The Strata amendments that came into effect in November 2020 have impacted many legislative instruments that help regulate unit titles in the ACT. (Check out our neat list here).
One interesting change worth noting for small scale developers is the removal of section 18 from the Unit Titles (Management) Act 2011 (UTMA) and the addition to the same act of a “Regulation-making power” in section 147.
Long story short: this change means that units plans with 4 or fewer units are no longer able to exempt themselves wholesale from the UTMA provisions and must instead rely on the Territory Executive to make regulations to exempt units plans from the application of a provision of the UTMA under Section 147.
What did section 18 do?
Section 18 said the following:
Exemptions for units plans with 4 or fewer units
- An owners corporation for a units plan with 4 or fewer units may, by special resolution, exempt itself from the requirements of this Act as prescribed by regulation.
- An exemption may be revoked by special resolution.
For example, if a units plan had little or no common property, or only a driveway or meter box to manage, the owner’s corporation could draw up a special resolution that would exempt them from legal obligations to set up bank accounts or complex management structures in order to manage the small or non-existent common property.
The decision to remove this section was made following the observation that the old section 18 was unclear: can the owner’s corporation just make the special resolution to exempt themselves from any provision of the UTMA, or is a regulation required that addresses the provisions they wish to exempt themselves from before the self-exemption power can be relied on? So far, no regulation had been made to guide this power.

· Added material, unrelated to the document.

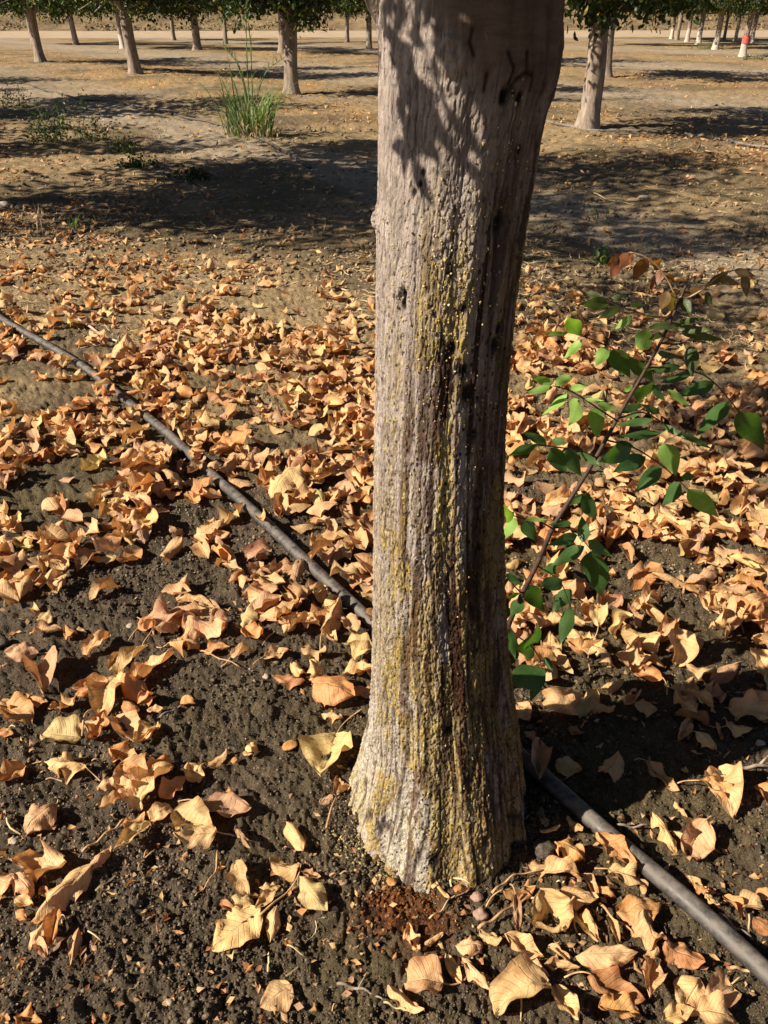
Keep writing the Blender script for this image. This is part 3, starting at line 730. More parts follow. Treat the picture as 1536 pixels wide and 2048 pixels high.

Noting that the regulatory frameworks for units plans are extremely important, the new approach aims to make it clear that an exemption from the Act must be permitted by regulation only.
How does it work now?
This amendment means that a small owners corporation can no longer “set and forget” its compliance position under the UTMA. If there are particular obligations that are impractical to comply with, such as running a bank account or collectively insuring a tiny parcel of common property, the owners corporation must do so by passing a resolution which refers to and exempts itself from those particular sections of the Act.
Further, it is no longer accepted that owners corporations can live outside the UTMA entirely, without the endorsement of the Territory Executive under section 147. An owners corporation that has agreed to exempt itself from particular requirements must return to that decision and pass that resolution every year.
What we have observed is that, under the previous section 18, the developers and owners of very small units plans (such as dual occupancies) would exempt themselves from compliance with the UTMA, but that resolution would then be lost or forgotten. Over time and after the properties change hands, important aspects of running the owners corporation such as insurance responsibility and shared costs become unclear and can be a source of concern, cost and conflict between neighbours.
What’s next?
It is important to understand that the UTMA provides procedural and administrative certainty to owners even in very small units plans, which is important both in owning and if your considering selling your property.